begin DATA SHOWN

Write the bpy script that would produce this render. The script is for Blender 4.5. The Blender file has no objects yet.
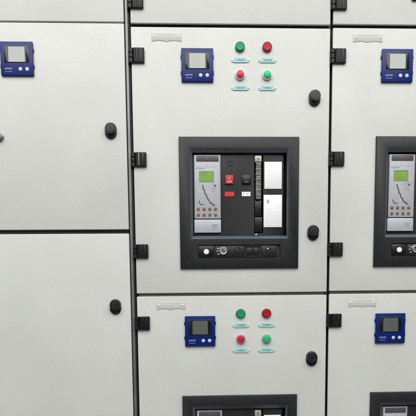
import bpy, bmesh, math, random
from mathutils import Matrix, Vector
random.seed(7)
sc = bpy.context.scene
col = sc.collection
PI = math.pi

# ------------------------------------------------------------------ materials
def mat(name, base, rough=0.45, metallic=0.0, var=0.04, var_scale=40.0, bump=0.0, bump_scale=600.0,
        coat=0.0, spec=0.5, rough_var=0.05, fine=0.0, fine_scale=900.0):
    m = bpy.data.materials.new(name); m.use_nodes = True
    nt = m.node_tree; N = nt.nodes; L = nt.links
    b = N['Principled BSDF']
    b.inputs['Metallic'].default_value = metallic
    b.inputs['Coat Weight'].default_value = coat
    b.inputs['Coat Roughness'].default_value = 0.08
    b.inputs['Specular IOR Level'].default_value = spec
    tc = N.new('ShaderNodeTexCoord')
    geo = N.new('ShaderNodeNewGeometry')
    n1 = N.new('ShaderNodeTexNoise'); n1.inputs['Scale'].default_value = var_scale; n1.inputs['Detail'].default_value = 4
    L.new(geo.outputs['Position'], n1.inputs['Vector'])
    mr = N.new('ShaderNodeMapRange')
    mr.inputs['From Min'].default_value = 0.3; mr.inputs['From Max'].default_value = 0.7
    mr.inputs['To Min'].default_value = 1 - var; mr.inputs['To Max'].default_value = 1 + var
    L.new(n1.outputs['Fac'], mr.inputs['Value'])
    val = mr.outputs['Result']
    if fine:
        n3 = N.new('ShaderNodeTexNoise'); n3.inputs['Scale'].default_value = fine_scale; n3.inputs['Detail'].default_value = 2
        L.new(geo.outputs['Position'], n3.inputs['Vector'])
        m3 = N.new('ShaderNodeMapRange')
        m3.inputs['From Min'].default_value = 0.3; m3.inputs['From Max'].default_value = 0.7
        m3.inputs['To Min'].default_value = 1 - fine; m3.inputs['To Max'].default_value = 1 + fine
        L.new(n3.outputs['Fac'], m3.inputs['Value'])
        mu = N.new('ShaderNodeMath'); mu.operation = 'MULTIPLY'
        L.new(val, mu.inputs[0]); L.new(m3.outputs['Result'], mu.inputs[1]); val = mu.outputs[0]
    mx = N.new('ShaderNodeVectorMath'); mx.operation = 'SCALE'
    mx.inputs[0].default_value = base
    L.new(val, mx.inputs['Scale'])
    L.new(mx.outputs['Vector'], b.inputs['Base Color'])
    n2 = N.new('ShaderNodeTexNoise'); n2.inputs['Scale'].default_value = var_scale * 2.3; n2.inputs['Detail'].default_value = 3
    L.new(geo.outputs['Position'], n2.inputs['Vector'])
    rr = N.new('ShaderNodeMapRange')
    rr.inputs['To Min'].default_value = max(0.02, rough - rough_var); rr.inputs['To Max'].default_value = min(1, rough + rough_var)
    L.new(n2.outputs['Fac'], rr.inputs['Value']); L.new(rr.outputs['Result'], b.inputs['Roughness'])
    if bump:
        nb = N.new('ShaderNodeTexNoise'); nb.inputs['Scale'].default_value = bump_scale; nb.inputs['Detail'].default_value = 3
        L.new(geo.outputs['Position'], nb.inputs['Vector'])
        bp = N.new('ShaderNodeBump'); bp.inputs['Strength'].default_value = bump; bp.inputs['Distance'].default_value = 0.001
        L.new(nb.outputs['Fac'], bp.inputs['Height']); L.new(bp.outputs['Normal'], b.inputs['Normal'])
    return m

M = dict(
    paint=mat('light_grey_powder_coat', (.592, .603, .577), .42, var=.045, var_scale=4.5, rough_var=.09, bump=.24, bump_scale=420, fine=.042, fine_scale=190),
    inner=mat('carcass_grey_paint', (.12, .11, .105), .55, bump=.05),
    worn=mat('worn_beige_edge', (.26, .245, .21), .5, var=.35, var_scale=220),
    seaml=mat('pale_brown_grey_seal', (.21, .18, .165), .6, var=.12, var_scale=30),
    seam=mat('brown_grey_seal', (.055, .049, .045), .6, var=.15, var_scale=30),
    post=mat('galvanised_post', (.20, .195, .19), .42, metallic=.5, var=.15, var_scale=25),
    gasket=mat('black_rubber_gasket', (.010, .010, .013), .6),
    blackp=mat('black_moulded_plastic', (.006, .006, .007), .30, var=.15, var_scale=120, bump=.05, bump_scale=1500),
    hinge=mat('black_cast_hinge', (.0055, .006, .0075), .40, spec=.4, var=.2, var_scale=90, bump=.08, bump_scale=900),
    ring=mat('lock_core_metal', (.040, .038, .038), .38, metallic=.3, var=.1, var_scale=200),
    blue=mat('blue_meter_plastic', (.0028, .0150, .145), .32, var=.05, spec=.30, bump=.05, bump_scale=1200),
    bezel=mat('black_screen_bezel', (.006, .0065, .008), .22),
    print_w=mat('pale_blue_print', (.46, .50, .64), .5),
    white=mat('white_print', (.80, .81, .84), .5),
    whiteb=mat('white_button', (.56, .59, .66), .4),
    lcd=None,
    green=mat('dark_green_cap', (.002, .30, .115), .42, spec=.3, var=.08, var_scale=150),
    red=mat('dark_red_cap', (.43, .003, .012), .42, spec=.3, var=.08, var_scale=150),
    greenl=mat('bright_green_lens', (.006, .50, .19), .3, var=.08, var_scale=200),
    redl=mat('bright_red_lens', (.55, .014, .035), .3, var=.08, var_scale=200),
    greend=mat('green_cap_skirt', (.001, .10, .04), .45),
    redd=mat('red_cap_skirt', (.15, .002, .005), .45),
    chrome=mat('satin_chrome_ring', (.62, .62, .63), .3, metallic=.85, var=.06, var_scale=200),
    steel=mat('bright_screw_steel', (.80, .80, .80), .3, metallic=.3),
    clear=mat('milky_clear_plastic', (.60, .61, .585), .35, var=.03, var_scale=120),
    holder=mat('grey_card_holder_plastic', (.565, .576, .552), .6, var=.03, var_scale=80, spec=.2),
    cyan=mat('cyan_label_insert', (.33, .63, .63), .5, var=.04, var_scale=120),
    ink=mat('dark_teal_ink', (.02, .10, .13), .6),
    char=mat('charcoal_frame_plastic', (.0098, .0106, .0124), .46, var=.14, spec=.42, var_scale=30, bump=.12, bump_scale=900, fine=.06, fine_scale=700),
    charl=mat('charcoal_lip_lit', (.075, .096, .120), .36, var=.08, var_scale=60),  # frame plastic, colour raised to carry light reflected up onto the lip
    face=mat('dark_grey_breaker_face', (.0150, .0150, .0165), .50, var=.14, spec=.42, var_scale=35, bump=.12, bump_scale=1100, fine=.06, fine_scale=800),
    pit=mat('black_recess', (.006, .006, .007), .55),
    trip=mat('pale_grey_trip_unit', (.43, .445, .48), .42, var=.05, var_scale=70),
    flap=mat('pale_blue_grey_flap', (.45, .475, .52), .32, var=.05, var_scale=50),
    rail=mat('silver_rail', (.50, .50, .50), .35, metallic=.4),
    head=mat('dark_header', (.075, .073, .075), .45),
    screen=mat('yellow_green_screen', (.20, .36, .045), .3, var=.14, var_scale=60),
    print=mat('dark_grey_print', (.06, .065, .075), .6),
    printl=mat('faint_grey_print', (.23, .25, .30), .6),
    pink=mat('pinkish_key_surround', (.40, .31, .30), .5, var=.06, var_scale=200),
    key=mat('dark_key', (.11, .075, .075), .5),
    redbtn=mat('red_breaker_button', (.50, .014, .018), .40),
    redind=mat('red_indicator_window', (.78, .015, .02), .35),
    redm2=mat('red_window_marks', (.32, .01, .012), .5),
    redm=mat('red_mark', (.55, .05, .09), .5),
    redsoft=mat('faded_red_mark', (.75, .25, .26), .5),
    card=mat('white_rating_card', (.88, .88, .87), .4, var=.01),
    cardp=mat('pale_print', (.82, .82, .82), .5),
    lever=mat('worn_grey_lever', (.17, .155, .14), .45, metallic=.2, var=.45, var_scale=110),
    levercap=mat('silver_lever_cap', (.42, .41, .38), .4, metallic=.2, var=.2, var_scale=200),
    grey=mat('grey_metal_knob', (.30, .31, .31), .35, metallic=.7),
    socket=mat('dark_socket_plate', (.0085, .0085, .009), .40),
    floor=mat('grey_floor_paint', (.10, .10, .098), .55, var=.12, var_scale=3),
)
def lcd_material(name):
    m = mat(name, (.115, .130, .118), .16, var=.04, var_scale=90)
    nt = m.node_tree; N = nt.nodes; L = nt.links; b = N['Principled BSDF']
    b.inputs['Specular IOR Level'].default_value = 1.0
    b.inputs['Coat Weight'].default_value = 0.8
    b.inputs['Coat Roughness'].default_value = 0.12
    geo = N.new('ShaderNodeTexCoord')
    w = N.new('ShaderNodeTexWave'); w.bands_direction = 'X'; w.inputs['Scale'].default_value = 62
    w.inputs['Distortion'].default_value = .3
    L.new(geo.outputs['Object'], w.inputs['Vector'])
    src = b.inputs['Base Color'].links[0].from_socket
    mp = N.new('ShaderNodeMapRange'); mp.inputs['To Min'].default_value = .93; mp.inputs['To Max'].default_value = 1.03
    L.new(w.outputs['Fac'], mp.inputs['Value'])
    s = N.new('ShaderNodeVectorMath'); s.operation = 'SCALE'
    L.new(src, s.inputs[0]); L.new(mp.outputs['Result'], s.inputs['Scale'])
    L.new(s.outputs['Vector'], b.inputs['Base Color'])
    return m
M['lcd'] = lcd_material('reflective_lcd')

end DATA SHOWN

Exactly as written, please give again the lines from the beginning of the listing through the line containing "PI = math.pi", inclusive, without any pictures.

Write the bpy script that would produce this render. The script is for Blender 4.5. The Blender file has no objects yet.
import bpy, bmesh, math, random
from mathutils import Matrix, Vector
random.seed(7)
sc = bpy.context.scene
col = sc.collection
PI = math.pi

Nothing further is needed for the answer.